None of those experiences, however, even approach the kind of fear that I have as a parent on a regular basis. I’m afraid of very basic bodily things – that they’ll injure themselves doing the stupid things they do (although, honestly, they’re far less stupid than the things I used to do). I’m afraid of the consequences that might follow the choices they make, the friends they choose, the actions they take. I’m afraid that I haven’t prepared them well enough for adulthood, that the world they’re inheriting is a difficult one, that they’re too influenced by media, that… well… the list could go on a long way.
This fear hit me unexpectedly when I first became a father. I’d be carrying my son around the house and have sudden visions of what might happen if he fell. I’d hear him coughing in the night and be terrified, not because he was so very sick at the moment (I knew he wasn’t), but because it reminded me of how very sick children can become.

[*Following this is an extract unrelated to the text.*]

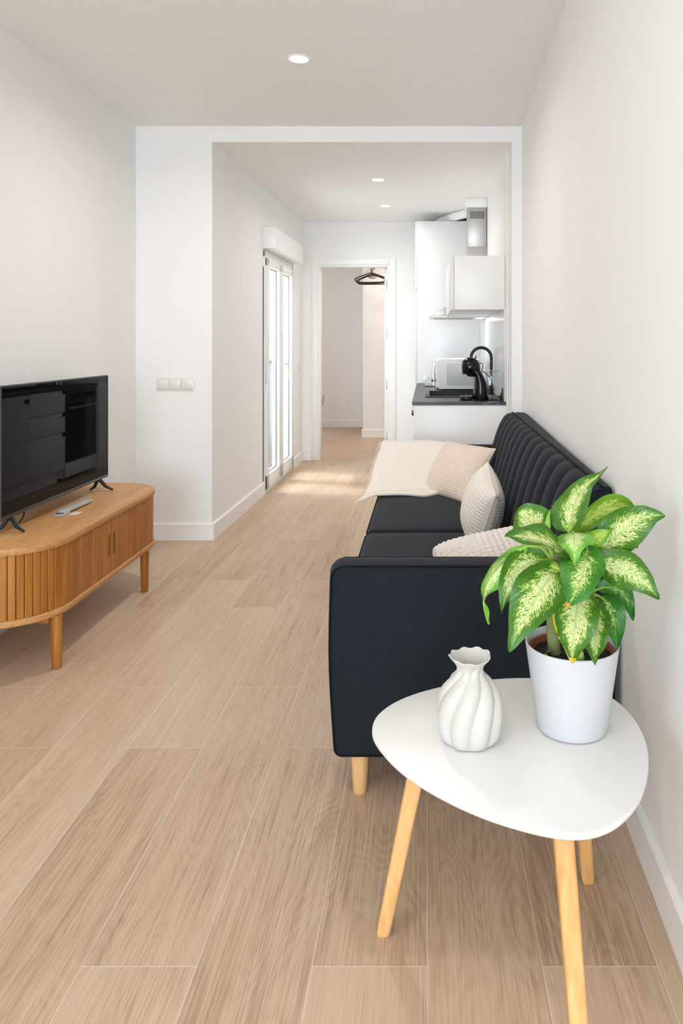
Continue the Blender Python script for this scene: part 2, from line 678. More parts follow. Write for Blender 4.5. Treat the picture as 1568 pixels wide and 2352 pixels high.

It was a strange and disorienting experience for me. I was used to being very much unafraid, even of things that should probably have scared me. I was used to my fears bing rational and controllable. I was used to being afraid only for myself, and not for another helpless human being.
Fortunately, I’ve learned to live with these fears (more or less), and not to let them make me overprotective (at least I hope not). Instead, I choose to look at this fear as a constant reminder that, as a parent, part of my role is actually to be afraid on my children’s behalf.
This might sound strange, but think about it for a moment. Kids are usually too inexperienced and oblivious to interpret danger like they should. They’re terrified of a character on television, but they’ll walk blindly into a busy street. They imagine all kinds of monsters in the closet, but they’ll try to joust each other off of bikes with broomsticks (and yes, I’m speaking from personal experience on that one). They’re scared of meeting their new teacher, but they’ll wander out the door with a few pennies, at five years old, trying to buy candy from the corner store (which my youngest child did, not once, but twice, in the same day).
They don’t always know what they need to be afraid of, or even how to recognize the danger that they’re in. That’s why, I think, our fear on their behalf can be a good thing. So long as it doesn’t paralys us, so long as it doesn’t keep us from letting them grow up and live their lives, our fear for our children allows us to help keep them from danger until they can (hopefully) learn to keep away from it themselves.
So, don’t let fear for your children immobilize your life or theirs, but don’t try to push it away either. It’s natural to be afraid for your kids. It just might save them some pain and heartache, even if it comes at the cost of some sleepless nights.